What is the maximum length for an ethernet cable run?

IEEE 802.3 standards specify 100 meters (328 feet) maximum for all twisted-pair categories from Cat5e through Cat8. This includes patch cables at both ends—running 295 feet through walls leaves only 33 feet for patch cords. Beyond this distance, signal attenuation and timing issues trigger packet loss and connection drops. Longer distances require fiber optic cable or installing a network switch as a repeater at the halfway point. PoE devices may need shorter runs depending on power draw.

Do I need to follow building codes when installing ethernet cable?

Absolutely, though enforcement varies between jurisdictions. National Electrical Code Article 800 governs communication circuits including ethernet. Key requirements: proper support spacing (every 4.5 feet), separation from electrical wiring, plenum-rated cable in air-handling spaces, and fire-stopping through fire-rated assemblies. Many areas require permits for commercial work while exempting simple residential installations. Homeowner's insurance may deny fire damage claims caused by improper low-voltage work. Following NEC guidelines protects property value and safety regardless of local enforcement.

Hardwired ethernet connections deliver measurable benefits—consistent low latency, rock-solid reliability, and full-speed network performance without Wi-Fi congestion.

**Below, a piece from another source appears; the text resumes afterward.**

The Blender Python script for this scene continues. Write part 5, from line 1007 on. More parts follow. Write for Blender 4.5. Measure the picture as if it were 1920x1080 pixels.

Most residential projects fall within DIY capabilities once you grasp cable categories, wiring standards, and proper installation techniques. Cut your teeth on a single practice run before tackling whole-house installations.

Quality tools and materials pay dividends across multiple projects. Proper planning prevents 90% of failures—measure carefully, pull gently. Test every connection before closing walls, and document cable routes for future maintenance.

Complex commercial projects or whole-house structured cabling warrant professional installers who provide expertise, certification, and warranty protection justifying the additional expense. Regardless of approach, properly installed ethernet infrastructure adds real property value and supports increasingly bandwidth-hungry applications through 2030 and beyond.